**THE INPUT**:
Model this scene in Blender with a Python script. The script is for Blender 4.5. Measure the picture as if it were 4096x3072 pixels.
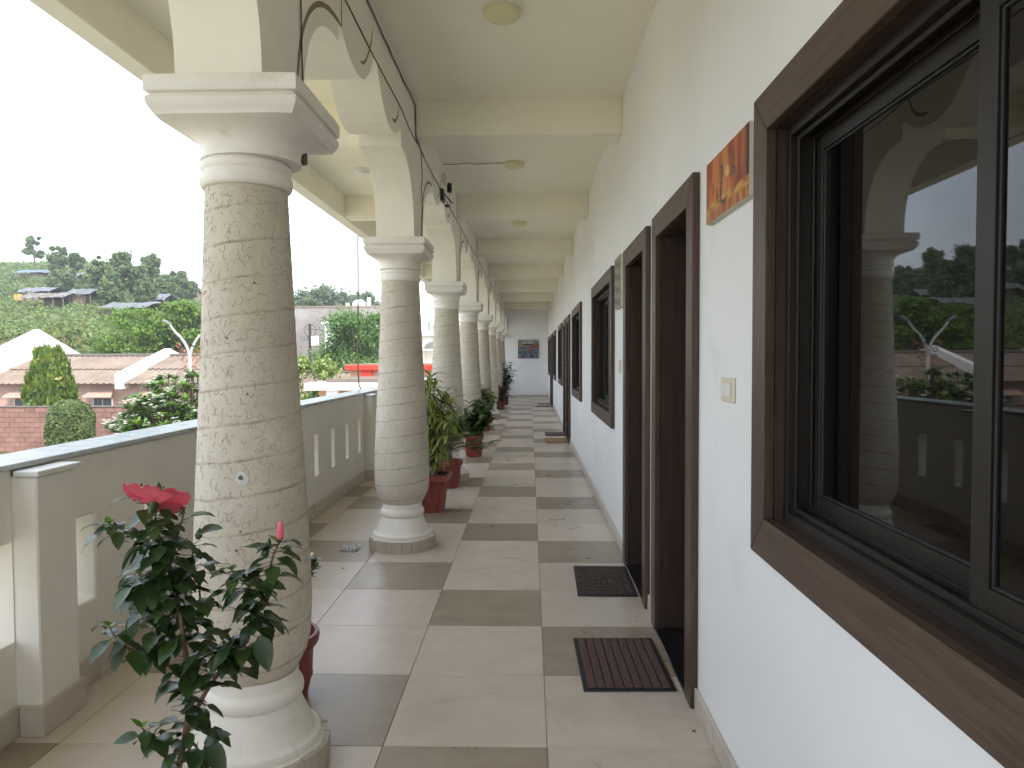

--

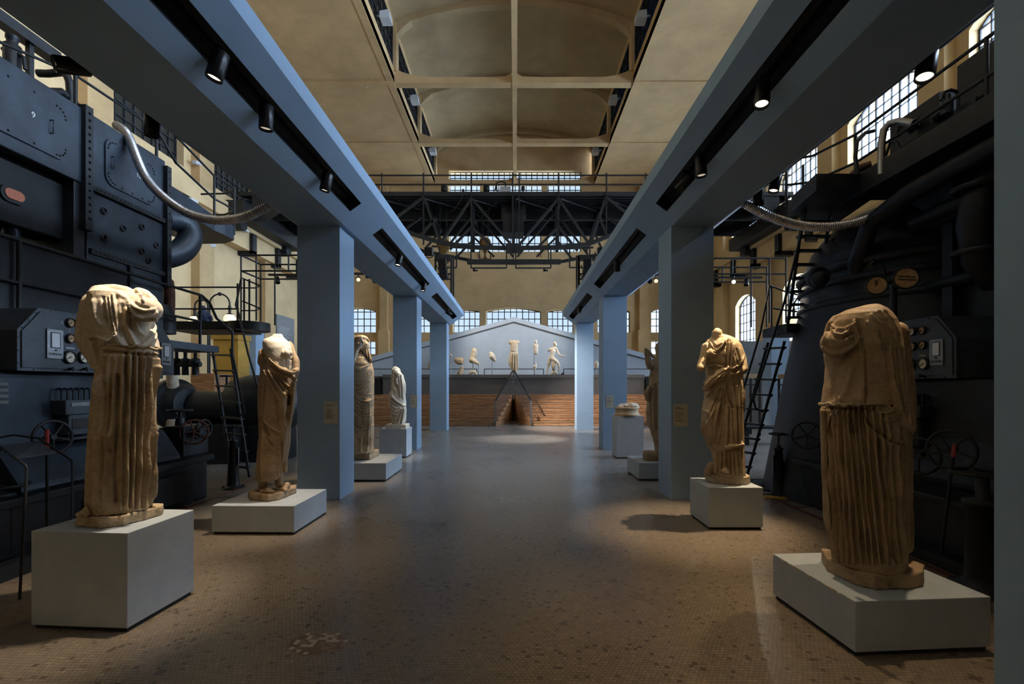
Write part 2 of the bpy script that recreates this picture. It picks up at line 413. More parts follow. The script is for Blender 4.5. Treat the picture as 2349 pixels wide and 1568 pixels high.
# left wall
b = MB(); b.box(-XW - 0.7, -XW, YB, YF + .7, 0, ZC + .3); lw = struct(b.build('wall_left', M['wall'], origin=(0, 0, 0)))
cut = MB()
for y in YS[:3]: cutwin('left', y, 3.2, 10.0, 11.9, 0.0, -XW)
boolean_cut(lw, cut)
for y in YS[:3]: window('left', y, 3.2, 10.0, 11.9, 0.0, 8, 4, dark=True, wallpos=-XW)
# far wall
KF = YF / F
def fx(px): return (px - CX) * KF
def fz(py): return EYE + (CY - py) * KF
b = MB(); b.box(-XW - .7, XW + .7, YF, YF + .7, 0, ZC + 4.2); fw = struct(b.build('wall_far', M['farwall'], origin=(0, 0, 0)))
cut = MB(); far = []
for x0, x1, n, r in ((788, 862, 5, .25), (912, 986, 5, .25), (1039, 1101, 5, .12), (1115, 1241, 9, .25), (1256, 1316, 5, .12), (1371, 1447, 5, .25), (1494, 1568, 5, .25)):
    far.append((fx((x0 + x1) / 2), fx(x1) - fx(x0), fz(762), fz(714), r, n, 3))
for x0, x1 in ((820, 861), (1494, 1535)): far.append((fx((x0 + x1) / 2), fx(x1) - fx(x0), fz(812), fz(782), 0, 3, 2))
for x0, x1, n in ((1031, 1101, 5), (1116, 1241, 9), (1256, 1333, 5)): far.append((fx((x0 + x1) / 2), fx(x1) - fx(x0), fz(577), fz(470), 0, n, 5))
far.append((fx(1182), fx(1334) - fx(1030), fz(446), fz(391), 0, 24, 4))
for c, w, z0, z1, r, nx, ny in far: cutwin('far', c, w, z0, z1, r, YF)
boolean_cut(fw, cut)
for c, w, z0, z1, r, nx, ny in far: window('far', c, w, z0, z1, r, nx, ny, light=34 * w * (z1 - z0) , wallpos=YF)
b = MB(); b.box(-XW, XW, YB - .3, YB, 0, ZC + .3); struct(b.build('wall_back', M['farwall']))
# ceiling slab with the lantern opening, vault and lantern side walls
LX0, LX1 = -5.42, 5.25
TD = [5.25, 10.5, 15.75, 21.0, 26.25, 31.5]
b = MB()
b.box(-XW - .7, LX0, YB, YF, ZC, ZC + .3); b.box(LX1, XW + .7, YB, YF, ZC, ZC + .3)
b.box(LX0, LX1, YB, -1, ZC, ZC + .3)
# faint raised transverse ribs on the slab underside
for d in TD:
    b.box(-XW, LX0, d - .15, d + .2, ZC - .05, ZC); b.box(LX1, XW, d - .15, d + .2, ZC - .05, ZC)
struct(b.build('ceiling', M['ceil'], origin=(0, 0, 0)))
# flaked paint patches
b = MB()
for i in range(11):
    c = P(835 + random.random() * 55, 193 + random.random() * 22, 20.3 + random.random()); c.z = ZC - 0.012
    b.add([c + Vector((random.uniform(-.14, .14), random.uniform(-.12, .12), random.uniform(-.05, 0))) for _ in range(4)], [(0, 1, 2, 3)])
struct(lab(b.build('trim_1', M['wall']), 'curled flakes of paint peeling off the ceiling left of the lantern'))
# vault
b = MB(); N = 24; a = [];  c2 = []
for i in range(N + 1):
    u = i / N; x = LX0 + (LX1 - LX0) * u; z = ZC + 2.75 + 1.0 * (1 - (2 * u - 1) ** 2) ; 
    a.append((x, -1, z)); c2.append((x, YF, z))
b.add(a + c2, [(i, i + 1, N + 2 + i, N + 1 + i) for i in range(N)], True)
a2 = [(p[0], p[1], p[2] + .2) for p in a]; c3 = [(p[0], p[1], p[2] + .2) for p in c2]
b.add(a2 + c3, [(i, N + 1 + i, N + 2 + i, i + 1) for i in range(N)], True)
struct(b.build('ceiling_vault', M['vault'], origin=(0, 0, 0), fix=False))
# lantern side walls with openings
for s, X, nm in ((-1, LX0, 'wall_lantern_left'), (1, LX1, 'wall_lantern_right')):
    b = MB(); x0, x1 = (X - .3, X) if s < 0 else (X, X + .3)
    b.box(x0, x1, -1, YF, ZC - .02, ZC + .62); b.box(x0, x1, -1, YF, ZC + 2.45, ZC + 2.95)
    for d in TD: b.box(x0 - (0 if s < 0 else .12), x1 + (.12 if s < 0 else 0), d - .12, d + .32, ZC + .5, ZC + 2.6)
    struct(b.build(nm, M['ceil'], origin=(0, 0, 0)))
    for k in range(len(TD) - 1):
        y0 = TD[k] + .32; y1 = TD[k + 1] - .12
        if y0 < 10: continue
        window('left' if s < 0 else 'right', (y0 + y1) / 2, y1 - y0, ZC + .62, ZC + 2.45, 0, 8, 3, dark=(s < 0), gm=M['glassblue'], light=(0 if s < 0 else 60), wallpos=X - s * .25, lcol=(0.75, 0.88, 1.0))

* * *

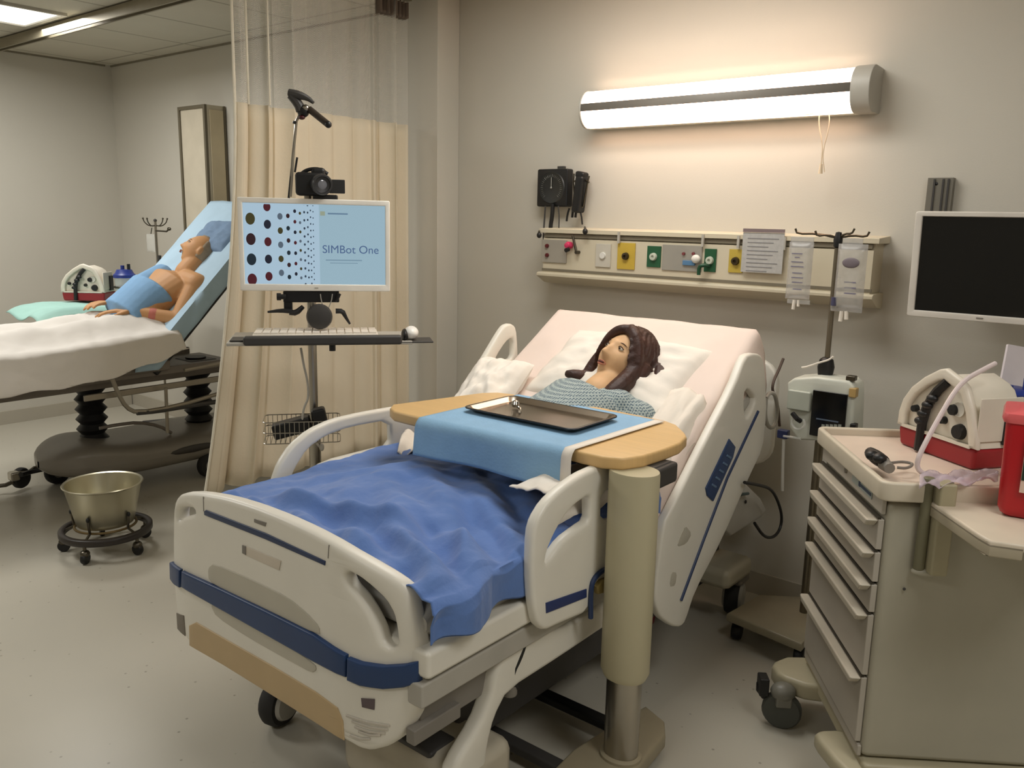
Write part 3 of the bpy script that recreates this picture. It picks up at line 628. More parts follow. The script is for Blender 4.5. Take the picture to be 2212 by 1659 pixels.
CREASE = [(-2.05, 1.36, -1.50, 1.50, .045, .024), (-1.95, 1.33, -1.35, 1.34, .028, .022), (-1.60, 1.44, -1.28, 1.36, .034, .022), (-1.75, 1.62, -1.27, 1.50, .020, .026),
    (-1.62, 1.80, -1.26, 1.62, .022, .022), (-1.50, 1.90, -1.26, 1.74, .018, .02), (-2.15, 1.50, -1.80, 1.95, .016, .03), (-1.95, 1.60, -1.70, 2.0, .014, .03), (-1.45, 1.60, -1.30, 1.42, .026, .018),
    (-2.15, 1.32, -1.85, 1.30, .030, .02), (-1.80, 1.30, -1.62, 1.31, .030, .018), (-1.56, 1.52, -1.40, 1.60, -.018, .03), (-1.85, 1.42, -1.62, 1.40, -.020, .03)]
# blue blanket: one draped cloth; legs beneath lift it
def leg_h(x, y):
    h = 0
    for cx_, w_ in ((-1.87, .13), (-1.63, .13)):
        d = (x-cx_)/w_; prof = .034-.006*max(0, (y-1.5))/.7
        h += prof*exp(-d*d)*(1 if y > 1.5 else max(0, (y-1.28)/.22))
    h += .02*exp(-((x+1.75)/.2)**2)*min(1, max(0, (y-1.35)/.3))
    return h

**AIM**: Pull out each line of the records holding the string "vault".

**ANSWER TO THE EXERCISE**:
# ceiling slab with the lantern opening, vault and lantern side walls
# vault
struct(b.build('ceiling_vault', M['vault'], origin=(0, 0, 0), fix=False))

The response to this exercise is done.